Corporate governance report
Information and reporting system
Each Subsidiary Board holds a copy of the Company’s financial approval rules and terms of reference, which contain full details of the procedures for distribution of information and financial reporting. Each Subsidiary Board has developed financial control systems appropriate to its activities.
Budgets and business planning
The Group prepares detailed medium term business plans and annual budgets which are reviewed by the Managing Director and Finance Director and submitted to the Board for approval. Business plans and budgets include an assessment of the key risks and success factors facing each business unit.
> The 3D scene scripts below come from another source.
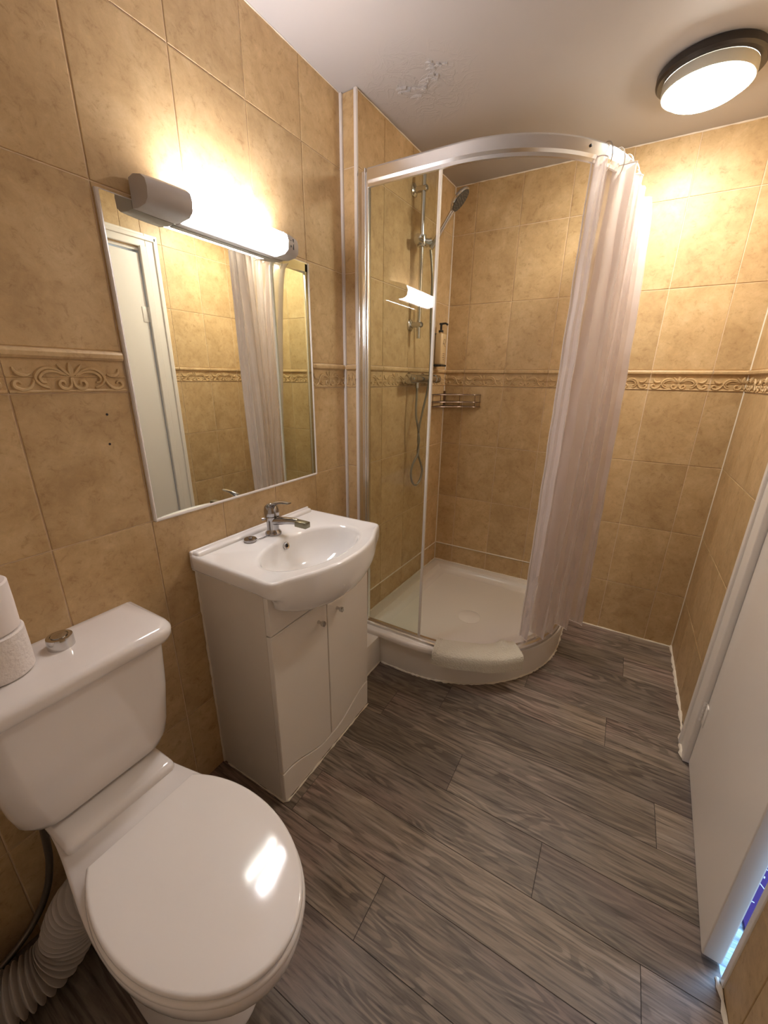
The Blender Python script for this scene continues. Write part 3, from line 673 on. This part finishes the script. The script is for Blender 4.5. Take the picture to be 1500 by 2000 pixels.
wavy(V0, V1, 0, 'plinth_panel', M['vinyl'], True)
b = B()
for k, (y0, y1) in enumerate(((.548, .553), (.5545, .5555), (.557, .5585), (.560, .565))): b.box(VX, VX + .0003, y0, y1, .655 - .001, .662 + .001)
b.box(VX, VX + .0003, .5485, .5645, .6575, .6588)
b.build('printed_mark', M['inkgrey'], vu)
bead('trim_17', [(.004, V0 - .002, .004), (.004, V0 - .002, VZ)], .0035, 'cream sealant between cabinet side and wall', .3, 17)
bead('trim_18', [(.02, V0 - .001, .002), (VX - .01, V0 - .001, .002), (VX + .002, V0 + .01, .002), (VX + .002, V1, .002)], .0028, 'sealant at the foot of the cabinet', .7, 18)

# ------------------------------------------------------------------ washbasin
BZ = .826; BY0, BY1 = .083, .616; BC = (BY0 + BY1) / 2
wbn = thing('washbasin', (.2, BC, VZ), 'white ceramic washbasin with bowed front on the cabinet', 'washbasin')
def basin_outline(n=96):
    """front (bowed) outline, going around; returns list of (x, y)"""
    ctrl = [(.002, BY0 + .012), (.012, BY0 + .001), (.15, BY0 - .001), (.27, BY0 - .002), (.325, BY0 - .004), (.345, BY0 + .006), (.352, BY0 + .030), (.368, BY0 + .065), (.395, BY0 + .125), (.414, BY0 + .20), (.419, BC)]
    full = ctrl + [(x, 2 * BC - y) for x, y in ctrl[-2::-1]]
    P = smoothpath([(x, y, 0) for x, y in full], 6)
    L = [0]
    for a, c in zip(P, P[1:]): L.append(L[-1] + (c - a).length)
    out = []; j = 0; m = n * 3 // 4
    for k in range(m + 1):
        s = L[-1] * k / m
        while j < len(P) - 2 and L[j + 1] < s: j += 1
        t = (s - L[j]) / (L[j + 1] - L[j]); p = P[j].lerp(P[j + 1], min(t, 1)); out.append((p.x, p.y))
    x0, y0 = out[-1]; x1, y1 = out[0]
    for k in range(1, n - m): out.append((x0 + (x1 - x0) * k / (n - m), y0 + (y1 - y0) * k / (n - m)))
    return out
OL = basin_outline(); CX, CY = .252, BC
def bowl_dir(i):
    x, y = OL[i]; return math.atan2((y - CY) / .20, (x - CX) / .118)
def ell(i, s, dz, shift=0):
    a = bowl_dir(i); return Vector((CX + shift + .118 * s * math.cos(a), CY + .20 * s * math.sin(a), BZ + dz))
def outl(inset, z, fn=None):
    R = []
    for x, y in OL:
        dx, dy = x - .19, y - CY; l = math.hypot(dx, dy); R.append(Vector((x - dx / l * inset, y - dy / l * inset, z)))
    return R
def belly(t):
    R = []
    for x, y in OL:
        dep = belly_depth(y)
        if x > VX:
            xx = VX + (x - VX) * math.cos(t * PI / 2) ** .75; zz = VZ + .004 - dep * math.sin(t * PI / 2)
        else:
            xx = x - .012 * min(t * 3, 1) * (1 if x > .02 else 0); zz = VZ + .004 - .003 * t
        yy = y + (BC - y) * .04 * t + (math.copysign(.014, BC - y) * min(t * 3, 1) if abs(y - BC) > .24 else 0)
        R.append(Vector((xx if x > VX else xx, yy, zz)))
    return R
rings = [belly(t) for t in (1., .9, .78, .65, .5, .35, .2, .08)]
rings = [[Vector((v.x, v.y, v.z)) for v in r] for r in rings]
rings += [outl(-.0, VZ + .010), outl(0, BZ - .012), outl(.002, BZ - .004), outl(.007, BZ + .001), outl(.014, BZ), outl(.022, BZ - .0035)]
rings += [[ell(i, s, dz, sh) for i in range(len(OL))] for s, dz, sh in ((1.06, -.004, 0), (1.0, -.007, 0), (.965, -.016, 0), (.92, -.040, -.002), (.84, -.070, -.004), (.70, -.098, -.006), (.5, -.117, -.008), (.28, -.126, -.010), (.12, -.129, -.010))]
b = B(); b.loft(rings, False, True); b.build('bowl', M['basin'], wbn, True, angle=60)
b = B(); b.box(.002, .034, BY0 + .010, BY1 - .010, BZ - .012, BZ + .010, .009, 4); b.box(.0005, .012, BY0 + .004, BY1 - .004, BZ - .03, BZ + .012, .005, 3); b.box(.004, VX - .002, BY0 + .006, V0 + .010, VZ + .0005, VZ + .012); b.box(.004, VX - .002, V1 - .010, BY1 - .006, VZ + .0005, VZ + .012); b.build('back_ledge', M['basin'], wbn, True)
a = math.atan2(-.02, -1); oc = Vector((CX - .1085, CY - .008, BZ - .030)); od = Vector((1, 0, .42)).normalized()
B().lathe([(.0125, -.002), (.0125, .002), (.011, .0035), (.0065, .003), (.0060, -.004)], oc, od, 20, False).build('overflow_ring', M['chrome'], wbn, True)
B().lathe([(.0, -.001), (.0062, -.001), (.0062, .0005), (0, .0005)], oc, od, 16).build('overflow_hole', M['dark'], wbn)
B().lathe([(.026, -.131), (.026, -.1275), (.020, -.127), (.014, -.129), (.0, -.1295)], (CX - .010, CY, BZ), (0, 0, 1), 24).build('waste_ring', M['chrome'], wbn, True)
# tap
tp = thing('basin_mixer_tap', (.080, .350, BZ - .002), 'worn chrome mixer tap with lever on the washbasin', 'tap')
tx, ty, tz = .080, .350, BZ - .003
b = B(); b.lathe([(.027, 0), (.027, .006), (.024, .010), (.021, .014), (.0195, .020), (.0205, .045), (.0235, .060), (.023, .064), (.0, .064)], (tx, ty, tz), (0, 0, 1), 28); b.build('body', M['tapm'], tp, True)
b = B()
sp = smoothpath([(tx + .008, ty, tz + .048), (tx + .045, ty, tz + .055), (tx + .085, ty, tz + .062), (tx + .112, ty, tz + .064)], 5); R = []
for i, p in enumerate(sp):
    t = i / (len(sp) - 1); hw = .017 - .005 * t; hh = .015 - .006 * t
    R.append([p + Vector((0, hw * math.cos(2 * PI * k / 16), hh * math.copysign(abs(math.sin(2 * PI * k / 16)) ** .8, math.sin(2 * PI * k / 16)))) for k in range(16)])
b.loft(R); b.build('spout', M['tapm'], tp, True)
b = B(); b.box(tx + .108, tx + .155, ty - .012, ty + .012, tz + .050, tz + .070, .0025); b.build('spout_end', M['lime'], tp, True)
b = B(); b.lathe([(.0235, 0), (.0245, .006), (.0245, .020), (.021, .033), (.012, .041), (.0, .043)], (tx - .001, ty, tz + .065), (-.06, 0, 1), 28)
lv = smoothpath([(tx - .002, ty, tz + .098), (tx + .018, ty, tz + .110), (tx + .045, ty, tz + .118), (tx + .082, ty, tz + .121)], 5); R = []
for i, p in enumerate(lv):
    t = i / (len(lv) - 1); hw = .015 - .006 * t; hh = .008 - .0055 * t
    R.append([p + Vector((0, hw * math.cos(2 * PI * k / 12), hh * math.sin(2 * PI * k / 12))) for k in range(12)])
b.loft(R); b.build('lever', M['tapm'], tp, True)
b = B(); b.lathe([(.003, 0), (.003, .010), (.005, .011), (.005, .016), (0, .017)], (tx - .018, ty - .008, tz + .052), (-.6, -.8, 0), 10); b.build('chain_stud', M['tapm'], tp, True)
# plug and chain
pl = thing('basin_plug', (.066, .262, BZ), 'metal basin plug on a chain lying beside the tap', 'plug')
B().lathe([(.017, 0), (.020, .002), (.0205, .008), (.019, .010), (.006, .011), (.005, .016), (0, .017)], (.066, .262, BZ - .003), (0, 0, 1), 24).build('plug', M['tapm'], pl, True)
cp = smoothpath([(.066, .262, BZ + .010), (.070, .276, BZ + .002), (.078, .288, BZ - .001), (.082, .302, BZ - .001), (.080, .318, BZ - .001), (.090, .330, BZ)], 4)
for i in range(0, len(cp) - 1):
    p, q_ = cp[i], cp[i + 1]; d = (q_ - p).normalized(); s = d.cross(Vector((0, 0, 1))).normalized(); up = Vector((0, 0, 1)) if i % 2 else s; sd_ = s if i % 2 else Vector((0, 0, 1))
    c = (p + q_) / 2; ln = (q_ - p).length * .72
    B().tube([c + d * ln * math.cos(2 * PI * k / 8) + up * .0022 * math.sin(2 * PI * k / 8) for k in range(8)], .0006, 4, closed=True).build('chain_link', M['tapm'], pl)

# ------------------------------------------------------------------ mirror
mr_ = thing('wall_mirror', (0, .34, Z5), 'rectangular frameless wall mirror edged with white sealant', 'mirror')
MY0, MY1, MZ0, MZ1 = .010, .674, .962, 1.700
B().box(.0004, .0055, MY0, MY1, MZ0, MZ1).build('glass', M['mirror'], mr_)
b = B()
for p, q_ in (((.003, MY0 - .002, MZ0 - .003), (.003, MY1 + .002, MZ0 - .003)), ((.003, MY0 - .002, MZ0 - .003), (.003, MY0 - .002, MZ1 + .001)), ((.003, MY1 + .002, MZ0 - .003), (.003, MY1 + .002, MZ1 + .001))):
    b.tube([Vector(p).lerp(Vector(q_), k / 10) for k in range(11)], .0052, 8)
b.build('sealant_edge', M['whitetrim'], mr_, True)
b = B(); b.tube([(.003, MY0, MZ1 + .0008), (.003, MY1, MZ1 + .0008)], .0022, 6); b.build('top_edge', M['whitetrim'], mr_, True)

# ------------------------------------------------------------------ strip light over the mirror
ml = thing('mirror_light', (.006, .32, 1.71), 'lit white strip light mounted at the top of the mirror', 'wall light')
LY0, LY1, LZ0, LZ1 = .080, .558, 1.682, 1.746
def cap(y0, y1, name, taper):
    b = B(); R = []
    pr = [(.0062, LZ0), (.0062, LZ1 - .002), (.030, LZ1 + .002), (.062, LZ1 - .004), (.078, LZ1 - .014), (.083, LZ1 - .030), (.080, LZ0 + .012), (.066, LZ0 + .002), (.03, LZ0 - .002)]
    cx_, cz_ = .03, (LZ0 + LZ1) / 2
    n = 7
    for k in range(n):
        t = k / (n - 1); y = y0 + (y1 - y0) * t
        e = taper * (1 - t) ** 2.2
        R.append([Vector((max(.0062, x * (1 - .16 * e)), y, cz_ + (z - cz_) * (1 - .06 * e))) for x, z in pr])
    return b.loft(R).build(name, M['cap'], ml, True, angle=50)
cap(LY0, .180, 'end_cap', 1.0); ec = cap(LY1, .500, 'end_cap', 1.0)
b = B(); b.box(.0062, .030, .181, .499, LZ0 - .004, LZ0 + .010, .003); b.build('backplate', M['cap'], ml)
pr = [(.010, LZ0 + .011), (.010, LZ1 - .004), (.030, LZ1), (.060, LZ1 - .005), (.074, LZ1 - .014), (.078, LZ1 - .030), (.075, LZ0 + .013), (.062, LZ0 + .004), (.032, LZ0 + .002), (.031, LZ0 + .011)]
b = B(); b.loft([[Vector((x, y, z)) for x, z in pr] for y in (.181, .34, .499)]); b.build('diffuser', M['mlamp'], ml, True, angle=30)
b = B()
for dy, dz in ((.010, .040), (.010, .027)): b.lathe([(.003, 0), (.003, .0012), (0, .0013)], (.0805, .508 + dy - .006, LZ0 + dz - .004), (1, 0, 0), 10)
b.box(.0795, .0805, .522, .526, LZ0 + .016, LZ0 + .044); b.build('shaver_socket', M['capdark'], ml)

# ------------------------------------------------------------------ ceiling light
LC = (1.085, 1.345)
cl = thing('ceiling_light', (*LC, H), 'lit round bulkhead ceiling light with dark rim', 'ceiling light')
B().lathe([(.118, -.0005), (.138, -.0005), (.142, -.006), (.142, -.022), (.136, -.028), (.122, -.028), (.118, -.02)], (*LC, H), (0, 0, 1), 56).build('rim', M['blackring'], cl, True)
B().lathe([(.1185, -.026), (.1225, -.030), (.1225, -.050), (.1195, -.058), (.1165, -.058)], (*LC, H), (0, 0, 1), 56, False).build('glass_rim', M['clampside'], cl, True)
B().lathe([(.112, -.050), (.1155, -.056), (.110, -.063), (.096, -.073), (.072, -.082), (.040, -.088), (.0, -.090)], (*LC, H), (0, 0, 1), 56).build('dome', M['clamp'], cl, True)

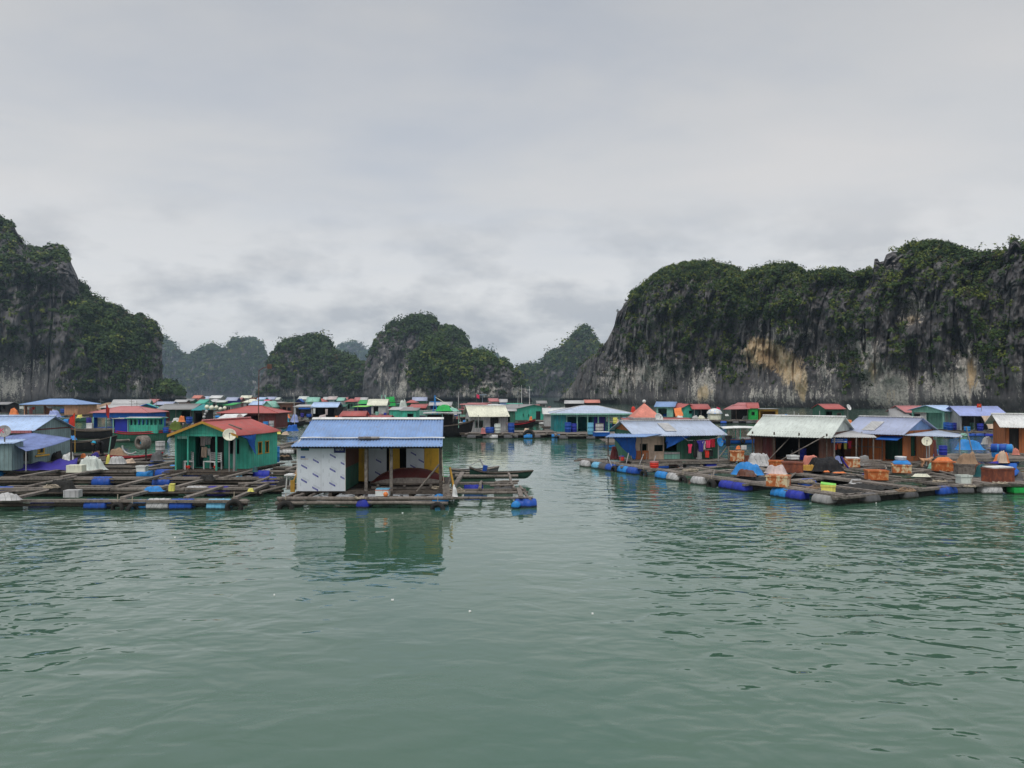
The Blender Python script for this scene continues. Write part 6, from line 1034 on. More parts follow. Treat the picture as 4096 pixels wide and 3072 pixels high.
# ---- blue tarp boat and drums behind the right raft
RB = raft_root('low plank raft with blue drums behind the largest rusty box', XX(3930, 51), 51.5); platform(RB, 6.5, 3.0, z=.42, drums=True)
b = at(3890, 1822, .5); heap('tarp', 'long bright blue tarpaulin over a frame behind the right raft', 'tarpaulin', b.x, b.y + .5, .86, 2.2, 1.2, .62, 'brightblue', 51, fold=.2)
for (fx, fy, c, lab, rt) in ((3965, 1805, 'blue', 'blue drum lying end on above the other drum', 50), (3986, 1806, 'brightblue', 'light blue drum lying behind the end on drum', 70), (3972, 1829, 'brightblue', 'bright blue drum lying on the planks below the end on drum', 80), (4003, 1829, 'royal', 'dark blue drum standing among the lying blue drums', None)): b = at(fx, fy, .5 if fy > 1815 else 1.05); barrel(lab, b.x, b.y, .48 if fy > 1815 else .98, c, .8, .27, rt)
hp(4040, 1812, 1.2, .8, .7, 'grey', 53, 'grey round net bundle in front of the orange hut at the right edge', 'net_heap', 'net', fold=.12); hp(4068, 1818, .5, .4, .4, 'pink', 54, 'salmon pink sack in front of the orange hut at the right edge', 'sack', 'sack'); hp(3955, 1800, .9, .6, .55, 'lightgrey', 57, 'pale cloth thrown over the end of the blue tarpaulin frame', 'cloth', 'cloth', z=.9)
m = MB(); m.tube([(0, 0, 0), (-.55, 0, 2.2)], .035, 6); o = m.build('pole', P('grey'), None, (XX(3902, 46), 46.0, .45)); tag(o, 'thin leaning pole in front of the long bright blue tarpaulin', 'pole'); ropeline('rope', 'slack rope from the orange house lean-to to the leaning pole', 'rope', [(XX(3735, 48.5), 48.5, 2.0), (XX(3885, 46), 46, 2.4)], .018, 'rope', .28)
hp(3690, 1905, 1.2, .5, .14, 'cream', 58, 'white foam float lying along a beam left of the wooden crate', 'float', 'float', fold=.05); hp(3430, 1918, .8, .3, .2, 'lightgrey', 59, 'pale plastic float lying inside a cage of the right raft', 'float', 'float', z=.3, fold=.05); hp(3935, 1905, .7, .6, .5, 'tealdark', 60, 'dark green crate jumble beside the wooden crate', 'gear_heap', 'gear'); hp(4080, 1920, .6, .5, .4, 'darkgrey', 61, 'dark gear heap at the right edge beside the largest rusty box', 'gear_heap', 'gear')

# ================================================================ MIDDLE DISTANCE
random.seed(29)
def O_(a, b, c=0.0, d=1.6, k='o', col=None, f='f'): return (f, a, b, c, d, k) + ((col,) if col else ())
# ---- across the channel in the centre
TH = fhouse('teal pavilion with a wide pale blue hipped roof and pale green posts', 2216, 2524, 1727, 'hip', 'teal', 'paleblue', h=2.0, rise=.75, dp=6.5, over=.35, far=False, ridge=.22, cap='lightgrey', posts=0, fr=1.6, sd=.7, opens=[('f', 1.45, 4.2, 0, 1.62, 'o'), ('f', 4.35, 5.6, 0, 1.62, 'd', 'purple'), ('f', 5.7, 8.15, 0, 1.62, 'o'), ('r', .4, 6.0, 0, 1.6, 'o'), ('b', .3, 3.4, 0, 1.6, 'o')], porch=.9, pcols=['darkgrey', 'blue'])
tw = 308 / FX * D(1727, .5)
for i in range(7): px = -tw / 2 + 1.35 + (tw - 1.45) * i / 6; m = MB(); m.box(px - .07, px + .07, .02, .16, 0, 1.98); m.build('post', P('mint'), TH)
m = MB(); m.box(-tw / 2 + 1.3, tw / 2, .03, .13, 1.62, 1.72); m.build('beam', P('mint'), TH); m = MB(); [m.box(-tw / 2 + 1.4 + i * .16, -tw / 2 + 1.46 + i * .16, .06, .10, 1.73, 1.97) for i in range(43)]; m.build('lattice', P('lightgrey'), TH); m = MB(); m.box(-tw / 2, -tw / 2 + 1.32, .02, .9, 0, 1.97); m.build('side_wall', P('teal'), TH); m = MB(); m.box(-tw / 2 - .4, tw / 2 + .4, -.40, -.35, 1.82, 1.98); m.build('fascia', P('mint'), TH)
for (fx, fy, c, hh, r, l) in ((2272, 1729, 'blue', 1.05, .34, 'tall blue barrel behind the first posts of the teal pavilion'), (2295, 1728, 'royal', .9, .33, 'dark blue barrel beside the tall blue barrel in the teal pavilion'), (2362, 1737, 'pooldblue', 1.15, .3, 'pale blue barrel standing before the middle post of the teal pavilion'), (2398, 1731, 'lightgrey', 1.0, .42, 'grey tank with a dark lid in the teal pavilion'), (2423, 1722, 'pooldblue', 1.0, .25, 'light blue barrel at the back of the teal pavilion'), (2442, 1722, 'cyan', .75, .2, 'small cyan drum at the open end of the teal pavilion'), (2457, 1722, 'royal', .75, .2, 'small violet blue drum at the open end of the teal pavilion'), (2252, 1726, 'ochre', .35, .3, 'low yellowish tub by the teal side wall')): b = at(fx, fy, .5); barrel(l, b.x, b.y, .5, c, hh, r, lid='darkgrey' if 'dark lid' in l else None)
b = at(2405, 1744, .5); box_thing('tub', 'blue tub with a white rim at the corner of the teal pavilion deck', 'tub', b.x, b.y, .5, 1.5, .6, .35, 'cobalt', 12, lid='white')
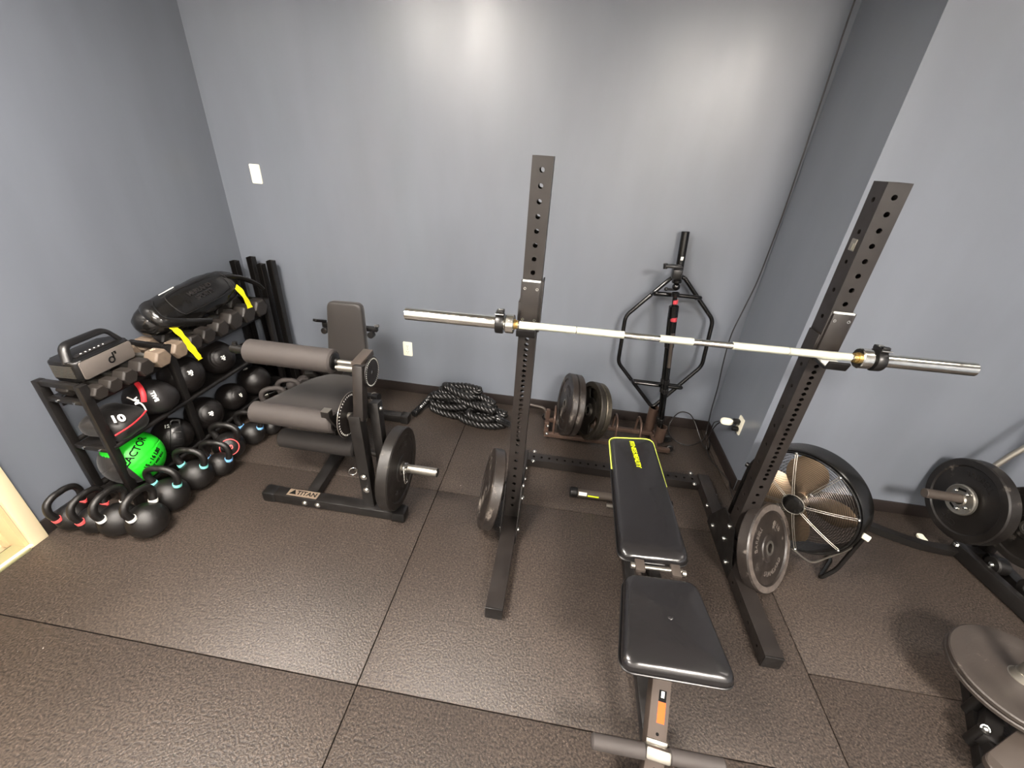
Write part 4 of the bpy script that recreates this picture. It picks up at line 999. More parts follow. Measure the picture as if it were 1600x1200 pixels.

The approval of the Board is required for major investments, including those in new markets, and large capital expenditure programmes. The treasury strategy, which is approved by the Board, requires that investments are limited to certain money market and treasury instruments, and that the Group’s exposure to any single bank, building society or market is controlled, with maximum deposits allowed with any single counterparty. The Group’s investment strategy aims to fix interest rates for part of the Group’s borrowings and investments for periods determined by the forecast cash flow of the individual businesses. This manages the exposure to the risk of changes in short term interest rates. Foreign currency exposure is also managed as part of the treasury strategy approved by the Board.
The Board, therefore, believes that there are effective systems in place to identify and manage significant risks and that it receives sufficient information to enable it to assess these risks.
The work of NWL’s Corporate Responsibility Committee is described here and on the corporate responsibility section of the company’s website.
Investor relations
The Company welcomes constructive communication with all its shareholders. Details of the Company’s investor relations activities during the year are described in the directors’ report and business review. Investor feedback reports from investor meetings, prepared by the Company’s advisers, are considered at Board meetings and analysts’ notes on the Company are made available to all directors on the Board’s intranet team room. The Board believes that these methods of investor feedback provide the senior independent non-executive director and the other non-executive directors with a balanced understanding of the issues and concerns of major shareholders. The senior independent director is available to shareholders who wish to raise any matters of concern and the Chairman welcomes contact with any shareholders who have matters they wish to discuss. The Company has not received any requests from institutional shareholders to meet with non-executive directors.
All shareholders are encouraged to contact the Company with queries or suggestions. A welcome letter is sent to all new non-corporate shareholders, which includes information on services available to shareholders.
AGM
Shareholders are encouraged to attend the Company’s AGM at which they can meet and question the directors. The Company will make a presentation at the AGM to highlight the key business developments and events during the year. The full Board is expected to be available at the AGM to answer shareholders’ questions. Voting at the AGM will be on a show of hands but the proxy votes cast on each resolution will be displayed after each resolution has been voted on. If the voting on a show of hands produces a different result from that which would have been achieved on a poll, the Chairman will call a poll so that the result of the voting on that resolution reflects the wishes of the majority of shareholders. The proxy votes cast at each AGM are disclosed on our website.